As the world’s largest jewelry related internet site, Ganoksin strives to develop exhibitions showcasing work from around the world. This exhibition was open to all metalsmiths, professional and amateur, advanced and beginner. Participants are from The Netherlands, the USA, Canada, Australia, Costa Rica, the United Kingdom, Israel, Hong Kong, Colombia, Romania, Italy, Ireland, Japan, Malaysia and Denmark. While most of the pieces are by an individual metalsmith, some are collaborations, one of three artists spanning 50 years.

In total 319 artists contributed 729 show pieces for the permanent online exhibition.

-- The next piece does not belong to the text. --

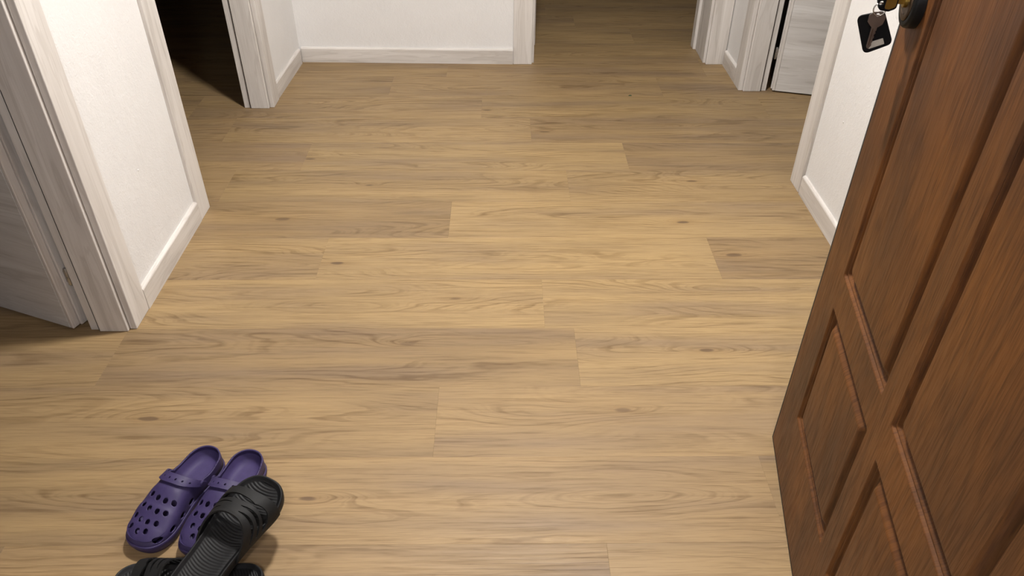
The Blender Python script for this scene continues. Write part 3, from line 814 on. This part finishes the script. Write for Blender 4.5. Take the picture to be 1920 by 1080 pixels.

Objects in the exhibition include boxes, lockets, urns, ash containers, bowls, wine cups, reliquaries, match holders, vases, teapots, pitchers, sugar bowls, baskets, nests, pillboxes, clutches and a range of sculptural forms. A variety of techniques are showcased covering a wide range of metalsmithing techniques. Materials used include everything from gold and silver to less expensive metals. Ornamentation includes the addition of enamel, chasing and repousse’, gemstones and found objects.

The exhibition was curated by Beth Wicker, President of the North Carolina Society of Goldsmiths in the United States, and Adjunct Instructor at Northeastern Technical College in South Carolina. Director of the exhibition is Hanuman Aspler, founder of The Ganoksin Project, the world’s largest internet jewelry site.